GIVEN RECORDS >>
★ ★ ★

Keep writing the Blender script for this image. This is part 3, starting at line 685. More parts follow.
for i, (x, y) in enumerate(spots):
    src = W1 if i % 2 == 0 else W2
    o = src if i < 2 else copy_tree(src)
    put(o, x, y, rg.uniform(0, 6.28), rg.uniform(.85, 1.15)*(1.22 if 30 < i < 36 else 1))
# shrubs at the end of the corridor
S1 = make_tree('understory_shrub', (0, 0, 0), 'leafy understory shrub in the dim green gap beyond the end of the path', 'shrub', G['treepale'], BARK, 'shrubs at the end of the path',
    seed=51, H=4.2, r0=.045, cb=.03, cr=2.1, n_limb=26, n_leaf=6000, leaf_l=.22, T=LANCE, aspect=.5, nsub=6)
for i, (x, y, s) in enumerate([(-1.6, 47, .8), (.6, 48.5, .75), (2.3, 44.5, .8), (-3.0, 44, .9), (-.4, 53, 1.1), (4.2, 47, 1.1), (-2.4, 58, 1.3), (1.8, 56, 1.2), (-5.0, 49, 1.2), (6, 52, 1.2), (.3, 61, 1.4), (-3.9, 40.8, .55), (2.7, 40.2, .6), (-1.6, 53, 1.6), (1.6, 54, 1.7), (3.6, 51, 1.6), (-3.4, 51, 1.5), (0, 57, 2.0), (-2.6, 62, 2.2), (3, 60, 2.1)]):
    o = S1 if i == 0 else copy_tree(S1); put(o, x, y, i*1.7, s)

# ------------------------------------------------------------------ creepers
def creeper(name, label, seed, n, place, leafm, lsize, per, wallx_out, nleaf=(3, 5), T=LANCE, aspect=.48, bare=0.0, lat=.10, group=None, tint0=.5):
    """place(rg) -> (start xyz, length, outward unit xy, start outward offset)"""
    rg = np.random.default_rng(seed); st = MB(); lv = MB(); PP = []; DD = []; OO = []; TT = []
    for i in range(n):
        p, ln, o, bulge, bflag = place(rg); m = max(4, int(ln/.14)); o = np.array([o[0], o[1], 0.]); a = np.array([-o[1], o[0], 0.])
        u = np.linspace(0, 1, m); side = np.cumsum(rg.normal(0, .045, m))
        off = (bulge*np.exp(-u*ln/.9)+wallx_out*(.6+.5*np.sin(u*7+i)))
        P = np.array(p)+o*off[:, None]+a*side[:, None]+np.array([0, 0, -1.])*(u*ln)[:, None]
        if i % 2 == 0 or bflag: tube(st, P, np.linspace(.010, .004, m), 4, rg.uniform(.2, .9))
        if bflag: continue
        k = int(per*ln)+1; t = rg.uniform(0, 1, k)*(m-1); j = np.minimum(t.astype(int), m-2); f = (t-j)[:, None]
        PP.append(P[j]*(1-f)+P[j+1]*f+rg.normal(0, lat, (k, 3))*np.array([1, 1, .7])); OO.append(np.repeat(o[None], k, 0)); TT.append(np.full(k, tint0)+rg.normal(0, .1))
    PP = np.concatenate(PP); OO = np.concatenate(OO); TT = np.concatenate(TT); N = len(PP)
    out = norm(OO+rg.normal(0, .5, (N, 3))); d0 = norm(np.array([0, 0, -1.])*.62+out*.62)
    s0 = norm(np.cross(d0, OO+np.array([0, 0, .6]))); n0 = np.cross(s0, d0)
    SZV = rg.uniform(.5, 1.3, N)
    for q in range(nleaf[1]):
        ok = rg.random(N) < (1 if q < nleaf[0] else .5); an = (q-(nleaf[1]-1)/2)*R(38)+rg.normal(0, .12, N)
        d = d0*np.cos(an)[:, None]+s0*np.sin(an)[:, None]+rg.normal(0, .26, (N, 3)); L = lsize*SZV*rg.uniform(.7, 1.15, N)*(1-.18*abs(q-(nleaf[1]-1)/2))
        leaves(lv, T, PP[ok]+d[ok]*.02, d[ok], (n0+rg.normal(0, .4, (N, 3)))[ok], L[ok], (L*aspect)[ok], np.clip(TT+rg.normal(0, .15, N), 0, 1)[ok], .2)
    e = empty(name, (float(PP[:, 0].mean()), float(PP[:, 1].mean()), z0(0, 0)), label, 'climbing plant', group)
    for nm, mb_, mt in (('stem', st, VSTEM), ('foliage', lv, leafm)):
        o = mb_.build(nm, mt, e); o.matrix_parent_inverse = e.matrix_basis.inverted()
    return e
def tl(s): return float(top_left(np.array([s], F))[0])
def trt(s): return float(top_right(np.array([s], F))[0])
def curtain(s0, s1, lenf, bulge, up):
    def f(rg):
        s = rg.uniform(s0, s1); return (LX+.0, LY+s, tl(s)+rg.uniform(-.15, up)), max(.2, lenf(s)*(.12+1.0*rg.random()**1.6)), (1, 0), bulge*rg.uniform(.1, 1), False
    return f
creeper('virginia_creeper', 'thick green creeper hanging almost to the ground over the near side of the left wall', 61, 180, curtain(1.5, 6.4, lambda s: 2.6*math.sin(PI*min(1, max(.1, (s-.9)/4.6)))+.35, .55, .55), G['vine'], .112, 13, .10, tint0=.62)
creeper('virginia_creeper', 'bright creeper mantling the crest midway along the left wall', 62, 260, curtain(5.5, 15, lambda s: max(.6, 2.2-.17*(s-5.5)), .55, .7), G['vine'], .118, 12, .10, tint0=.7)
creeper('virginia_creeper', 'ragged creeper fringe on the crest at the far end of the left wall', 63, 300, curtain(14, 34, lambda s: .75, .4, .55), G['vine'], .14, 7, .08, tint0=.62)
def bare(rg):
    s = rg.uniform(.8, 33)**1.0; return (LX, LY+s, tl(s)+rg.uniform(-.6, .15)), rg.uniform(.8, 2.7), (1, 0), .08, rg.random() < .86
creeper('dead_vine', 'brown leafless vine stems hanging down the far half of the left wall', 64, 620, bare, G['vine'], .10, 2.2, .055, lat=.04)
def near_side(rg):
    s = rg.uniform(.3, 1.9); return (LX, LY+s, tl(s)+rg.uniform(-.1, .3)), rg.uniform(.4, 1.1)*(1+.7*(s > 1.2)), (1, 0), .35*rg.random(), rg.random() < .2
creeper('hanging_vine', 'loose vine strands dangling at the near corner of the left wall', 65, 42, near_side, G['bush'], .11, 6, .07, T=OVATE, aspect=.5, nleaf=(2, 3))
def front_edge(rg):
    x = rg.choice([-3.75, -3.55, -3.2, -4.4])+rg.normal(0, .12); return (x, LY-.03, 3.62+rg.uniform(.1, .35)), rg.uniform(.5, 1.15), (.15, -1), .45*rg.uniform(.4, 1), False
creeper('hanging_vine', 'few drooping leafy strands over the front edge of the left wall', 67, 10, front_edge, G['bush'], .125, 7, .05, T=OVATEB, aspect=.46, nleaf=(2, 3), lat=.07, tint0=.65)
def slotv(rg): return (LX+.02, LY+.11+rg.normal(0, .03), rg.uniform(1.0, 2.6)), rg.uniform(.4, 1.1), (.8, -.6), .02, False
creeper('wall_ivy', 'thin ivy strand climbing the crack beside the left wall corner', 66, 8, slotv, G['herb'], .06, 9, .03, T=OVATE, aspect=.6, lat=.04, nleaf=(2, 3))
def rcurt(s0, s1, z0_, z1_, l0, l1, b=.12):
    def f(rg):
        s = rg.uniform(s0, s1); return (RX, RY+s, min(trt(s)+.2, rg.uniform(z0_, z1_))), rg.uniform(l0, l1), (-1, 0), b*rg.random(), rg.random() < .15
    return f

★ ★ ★

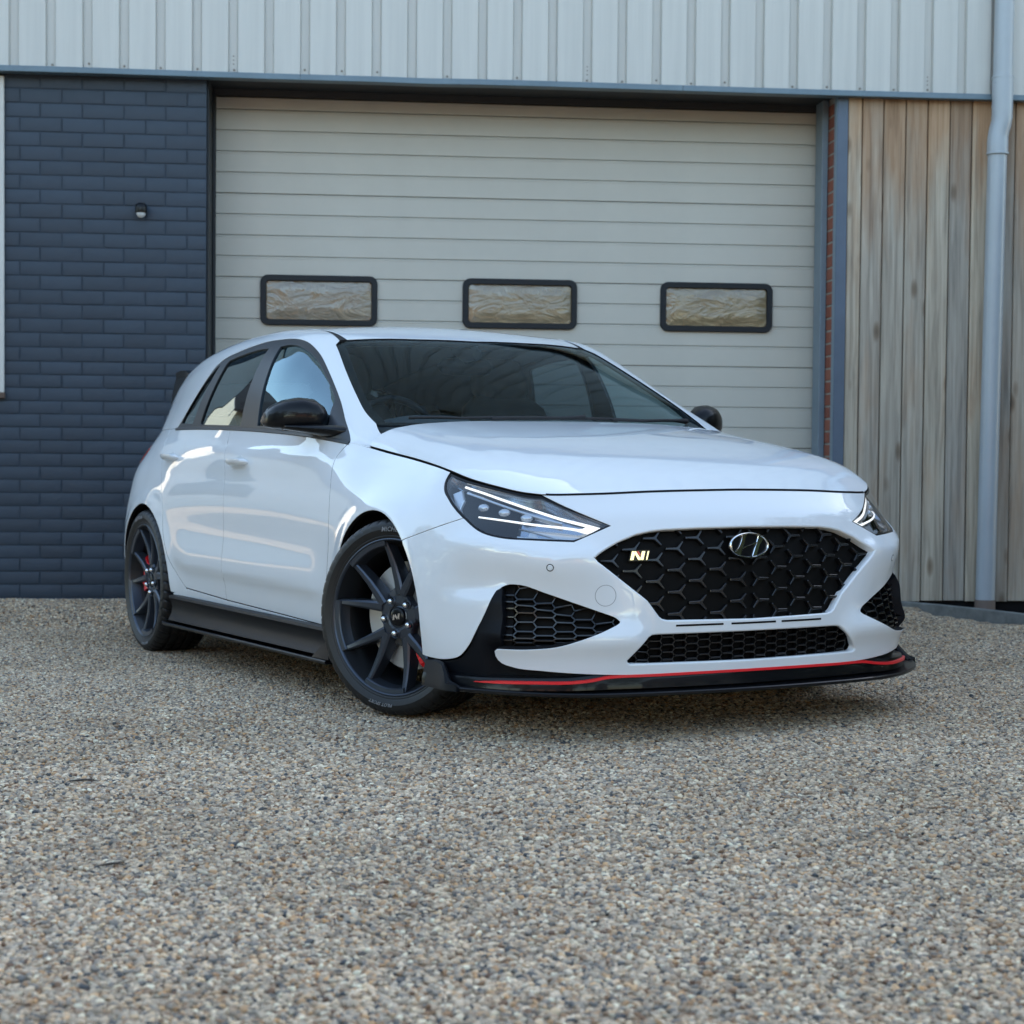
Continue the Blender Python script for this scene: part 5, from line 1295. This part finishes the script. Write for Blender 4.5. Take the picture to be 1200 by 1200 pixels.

★ ★ ★

OBJECTIVE >> Collect the lines of the records that include the string "this".

RESULT >>
Keep writing the Blender script for this image. This is part 3, starting at line 685. More parts follow.
Continue the Blender Python script for this scene: part 5, from line 1295. This part finishes the script. Write for Blender 4.5. Take the picture to be 1200 by 1200 pixels.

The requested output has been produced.